Indonesia, the biggest exporter is shipping below its peak capacity and there’s potential for about 70-million tons, 8% of global exports, to return to the market, Stefan Ljubisavljevic, a London-based commodities analyst with Macquarie Group.

COAL EXPANSION
More supply may come from Arch Coal, one of the US firms forced into bankruptcy in the past few years. The second-largest American thermal producer and biggest in coking coal last week said it completed financial restructuring and will emerge from Chapter 11 with $300-million of cash on its balance sheet. In a September 30 investor presentation, it cited “attractive opportunities” to expand its biggest coking coal mines.
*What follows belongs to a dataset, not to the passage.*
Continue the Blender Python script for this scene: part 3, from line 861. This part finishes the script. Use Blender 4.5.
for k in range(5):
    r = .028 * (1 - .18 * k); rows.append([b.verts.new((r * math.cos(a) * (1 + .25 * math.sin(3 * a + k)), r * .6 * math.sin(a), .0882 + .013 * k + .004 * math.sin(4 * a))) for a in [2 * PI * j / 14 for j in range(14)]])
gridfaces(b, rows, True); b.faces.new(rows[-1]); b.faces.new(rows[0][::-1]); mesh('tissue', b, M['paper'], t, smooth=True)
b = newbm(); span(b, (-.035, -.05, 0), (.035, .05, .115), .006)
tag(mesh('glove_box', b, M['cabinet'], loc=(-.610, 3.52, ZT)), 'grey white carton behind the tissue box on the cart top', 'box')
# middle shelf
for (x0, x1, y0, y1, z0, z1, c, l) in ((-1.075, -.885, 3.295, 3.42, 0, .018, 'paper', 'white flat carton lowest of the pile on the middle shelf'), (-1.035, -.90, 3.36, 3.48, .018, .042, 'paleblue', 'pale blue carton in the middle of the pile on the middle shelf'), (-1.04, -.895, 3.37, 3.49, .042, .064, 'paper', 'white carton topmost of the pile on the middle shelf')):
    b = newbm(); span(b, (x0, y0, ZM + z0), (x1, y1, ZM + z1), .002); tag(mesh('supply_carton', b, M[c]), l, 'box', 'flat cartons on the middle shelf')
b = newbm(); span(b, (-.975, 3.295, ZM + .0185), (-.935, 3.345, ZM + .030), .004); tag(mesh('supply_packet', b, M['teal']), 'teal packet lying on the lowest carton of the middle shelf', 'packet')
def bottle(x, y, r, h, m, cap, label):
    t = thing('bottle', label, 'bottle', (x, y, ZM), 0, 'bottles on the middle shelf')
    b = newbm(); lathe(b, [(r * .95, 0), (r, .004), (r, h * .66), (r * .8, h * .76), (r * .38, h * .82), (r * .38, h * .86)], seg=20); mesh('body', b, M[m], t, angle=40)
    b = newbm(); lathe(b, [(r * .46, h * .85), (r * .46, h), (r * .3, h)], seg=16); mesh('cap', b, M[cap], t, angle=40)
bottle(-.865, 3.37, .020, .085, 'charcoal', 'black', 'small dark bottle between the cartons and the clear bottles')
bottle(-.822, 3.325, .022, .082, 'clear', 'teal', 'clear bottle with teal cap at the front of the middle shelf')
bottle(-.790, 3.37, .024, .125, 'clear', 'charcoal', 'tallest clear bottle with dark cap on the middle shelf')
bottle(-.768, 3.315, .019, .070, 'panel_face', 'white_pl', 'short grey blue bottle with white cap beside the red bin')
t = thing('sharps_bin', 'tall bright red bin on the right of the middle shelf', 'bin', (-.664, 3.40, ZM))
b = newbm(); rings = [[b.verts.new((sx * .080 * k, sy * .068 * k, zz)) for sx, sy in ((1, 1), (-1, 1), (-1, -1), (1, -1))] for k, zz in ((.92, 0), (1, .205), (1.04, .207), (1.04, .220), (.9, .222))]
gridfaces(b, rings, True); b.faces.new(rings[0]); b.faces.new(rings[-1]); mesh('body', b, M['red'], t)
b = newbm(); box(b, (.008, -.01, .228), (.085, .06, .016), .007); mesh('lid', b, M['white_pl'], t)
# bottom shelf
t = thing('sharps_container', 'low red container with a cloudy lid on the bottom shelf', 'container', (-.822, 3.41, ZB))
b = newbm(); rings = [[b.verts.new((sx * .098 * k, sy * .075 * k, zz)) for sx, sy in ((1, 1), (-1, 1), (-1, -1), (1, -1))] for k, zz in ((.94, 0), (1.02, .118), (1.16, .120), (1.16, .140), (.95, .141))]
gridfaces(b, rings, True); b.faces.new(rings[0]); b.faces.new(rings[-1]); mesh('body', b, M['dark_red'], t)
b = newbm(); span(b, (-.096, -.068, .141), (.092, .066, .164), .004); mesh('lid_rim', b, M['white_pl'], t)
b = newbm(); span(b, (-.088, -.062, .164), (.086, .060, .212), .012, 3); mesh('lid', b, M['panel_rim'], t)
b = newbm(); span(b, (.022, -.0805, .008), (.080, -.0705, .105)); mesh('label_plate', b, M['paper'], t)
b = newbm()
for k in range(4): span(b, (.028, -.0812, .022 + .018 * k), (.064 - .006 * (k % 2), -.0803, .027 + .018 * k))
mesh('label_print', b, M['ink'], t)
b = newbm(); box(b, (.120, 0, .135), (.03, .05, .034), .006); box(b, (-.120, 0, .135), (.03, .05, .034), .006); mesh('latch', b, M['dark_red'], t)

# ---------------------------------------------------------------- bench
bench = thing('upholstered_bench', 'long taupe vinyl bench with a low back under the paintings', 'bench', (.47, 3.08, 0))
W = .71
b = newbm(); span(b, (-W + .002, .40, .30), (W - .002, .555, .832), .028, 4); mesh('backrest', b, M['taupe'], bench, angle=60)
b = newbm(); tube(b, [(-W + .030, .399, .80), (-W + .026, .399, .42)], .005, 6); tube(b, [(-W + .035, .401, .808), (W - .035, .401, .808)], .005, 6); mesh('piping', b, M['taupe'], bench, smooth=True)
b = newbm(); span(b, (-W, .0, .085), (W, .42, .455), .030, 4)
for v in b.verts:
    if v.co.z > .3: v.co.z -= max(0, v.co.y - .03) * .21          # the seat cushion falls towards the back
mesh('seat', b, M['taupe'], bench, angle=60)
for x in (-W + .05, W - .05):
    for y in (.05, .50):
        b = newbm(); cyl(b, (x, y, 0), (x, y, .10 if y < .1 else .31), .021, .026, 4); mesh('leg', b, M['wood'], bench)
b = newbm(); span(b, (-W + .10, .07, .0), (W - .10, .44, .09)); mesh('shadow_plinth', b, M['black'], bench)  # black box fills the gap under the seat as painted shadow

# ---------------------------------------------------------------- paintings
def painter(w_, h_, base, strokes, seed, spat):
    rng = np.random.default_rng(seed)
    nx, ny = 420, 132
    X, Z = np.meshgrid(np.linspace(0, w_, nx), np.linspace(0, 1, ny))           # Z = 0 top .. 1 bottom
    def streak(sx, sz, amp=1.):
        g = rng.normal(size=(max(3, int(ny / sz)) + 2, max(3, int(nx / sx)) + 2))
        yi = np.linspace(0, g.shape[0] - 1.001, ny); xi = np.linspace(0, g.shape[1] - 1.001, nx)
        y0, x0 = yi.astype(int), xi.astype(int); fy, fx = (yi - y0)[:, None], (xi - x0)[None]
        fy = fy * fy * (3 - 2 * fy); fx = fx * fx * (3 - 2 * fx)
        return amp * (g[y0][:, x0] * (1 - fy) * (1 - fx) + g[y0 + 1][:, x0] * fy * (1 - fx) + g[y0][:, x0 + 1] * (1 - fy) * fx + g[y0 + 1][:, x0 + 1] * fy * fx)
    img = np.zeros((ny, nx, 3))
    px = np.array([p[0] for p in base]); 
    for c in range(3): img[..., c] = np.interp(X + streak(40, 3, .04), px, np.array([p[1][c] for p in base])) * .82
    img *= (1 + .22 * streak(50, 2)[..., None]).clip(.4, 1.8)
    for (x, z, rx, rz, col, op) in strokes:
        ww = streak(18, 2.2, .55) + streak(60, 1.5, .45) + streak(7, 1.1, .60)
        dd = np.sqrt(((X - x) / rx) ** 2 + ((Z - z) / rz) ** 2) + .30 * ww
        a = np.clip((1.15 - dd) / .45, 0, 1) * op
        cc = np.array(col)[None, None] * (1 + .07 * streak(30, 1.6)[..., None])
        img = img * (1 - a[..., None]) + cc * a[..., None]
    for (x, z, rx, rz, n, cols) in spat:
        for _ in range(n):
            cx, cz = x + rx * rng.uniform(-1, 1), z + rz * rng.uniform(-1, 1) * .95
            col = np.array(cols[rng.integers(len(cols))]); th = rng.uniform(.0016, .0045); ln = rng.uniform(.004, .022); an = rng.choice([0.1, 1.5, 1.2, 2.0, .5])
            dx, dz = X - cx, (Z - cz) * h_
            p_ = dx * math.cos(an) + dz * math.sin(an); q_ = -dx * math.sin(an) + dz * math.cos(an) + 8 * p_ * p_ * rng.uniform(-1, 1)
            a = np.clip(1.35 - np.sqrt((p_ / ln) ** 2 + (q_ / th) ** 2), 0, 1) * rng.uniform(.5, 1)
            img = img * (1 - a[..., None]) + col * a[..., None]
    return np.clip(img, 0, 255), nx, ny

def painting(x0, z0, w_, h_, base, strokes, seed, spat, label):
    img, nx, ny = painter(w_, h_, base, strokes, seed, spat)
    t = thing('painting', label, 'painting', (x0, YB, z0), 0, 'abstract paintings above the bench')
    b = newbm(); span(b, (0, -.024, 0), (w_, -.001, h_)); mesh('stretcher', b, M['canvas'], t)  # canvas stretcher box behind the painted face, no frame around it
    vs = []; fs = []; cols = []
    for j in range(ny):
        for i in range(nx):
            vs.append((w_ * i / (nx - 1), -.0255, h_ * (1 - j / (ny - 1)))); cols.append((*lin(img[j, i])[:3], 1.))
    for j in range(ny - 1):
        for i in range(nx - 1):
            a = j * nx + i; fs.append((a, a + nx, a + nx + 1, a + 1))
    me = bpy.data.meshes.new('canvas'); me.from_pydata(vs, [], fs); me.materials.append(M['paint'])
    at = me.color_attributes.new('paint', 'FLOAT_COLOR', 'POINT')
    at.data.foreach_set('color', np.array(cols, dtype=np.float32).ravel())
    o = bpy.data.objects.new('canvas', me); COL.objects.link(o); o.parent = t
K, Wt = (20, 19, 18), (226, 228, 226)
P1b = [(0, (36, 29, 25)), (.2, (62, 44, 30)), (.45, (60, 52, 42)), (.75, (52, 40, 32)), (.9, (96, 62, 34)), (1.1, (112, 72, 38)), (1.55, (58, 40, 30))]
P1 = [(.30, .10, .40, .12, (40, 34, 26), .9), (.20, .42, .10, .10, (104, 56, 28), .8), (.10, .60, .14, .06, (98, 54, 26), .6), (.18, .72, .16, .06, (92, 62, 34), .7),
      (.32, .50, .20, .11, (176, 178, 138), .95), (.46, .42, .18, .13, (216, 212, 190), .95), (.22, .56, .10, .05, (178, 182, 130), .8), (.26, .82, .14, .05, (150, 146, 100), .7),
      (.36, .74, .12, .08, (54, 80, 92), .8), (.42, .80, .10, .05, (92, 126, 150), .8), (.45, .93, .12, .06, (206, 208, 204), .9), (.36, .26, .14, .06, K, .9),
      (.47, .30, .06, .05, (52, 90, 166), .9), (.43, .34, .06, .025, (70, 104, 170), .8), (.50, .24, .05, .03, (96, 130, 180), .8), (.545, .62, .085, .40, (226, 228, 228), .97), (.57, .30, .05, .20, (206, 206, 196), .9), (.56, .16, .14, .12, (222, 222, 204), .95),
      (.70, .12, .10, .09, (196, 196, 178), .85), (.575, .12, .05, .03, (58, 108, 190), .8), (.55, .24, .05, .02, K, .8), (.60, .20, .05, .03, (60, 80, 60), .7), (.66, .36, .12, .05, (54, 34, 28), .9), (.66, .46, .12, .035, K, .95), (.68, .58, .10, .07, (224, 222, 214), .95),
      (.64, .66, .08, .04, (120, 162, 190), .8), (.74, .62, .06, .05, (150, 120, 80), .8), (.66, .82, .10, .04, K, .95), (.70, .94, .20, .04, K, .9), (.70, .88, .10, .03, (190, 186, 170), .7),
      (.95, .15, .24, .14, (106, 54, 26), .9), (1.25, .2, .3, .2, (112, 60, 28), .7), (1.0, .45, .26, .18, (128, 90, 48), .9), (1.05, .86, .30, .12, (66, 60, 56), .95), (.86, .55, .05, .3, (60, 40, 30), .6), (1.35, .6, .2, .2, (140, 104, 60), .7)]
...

There are even plans for new mines. Warrior Met Coal, which assumed ownership of bankrupt Walter Energy’s main assets in April, is considering re-opening an Alabama mine.

China’s production may look very different by the time those mines start. Just weeks after allowing some miners to raise thermal output by 500 000 t/d, authorities discussed doubling that amount on September 28. The nation has so far rejected an appeal from steel producers to boost coking-coal production as supply from the Shanxi province, which accounts for about a third of output, picks up after flooding.

It’s still set to be a good year for producers. BHP is more exposed to coking coal’s surge than other suppliers as its sells most of its product at the spot price rather than the industry’s benchmark quarterly contract price. The stock is up 63% in London this year. While coal sales represented 15% of its revenue last year, the division is likely to be a much bigger contributor in 2016 thanks to the rally.

Shares in PT Adaro Energy, operator of Indonesia’s largest coal mine, and Glencore more than doubled this year.

“The Chinese seem very willing to pull back production to control prices rather then just follow the usual rules of the jungle where marginal producers get knocked out,” said Ben Davis, a London-based analyst at Liberum Capital.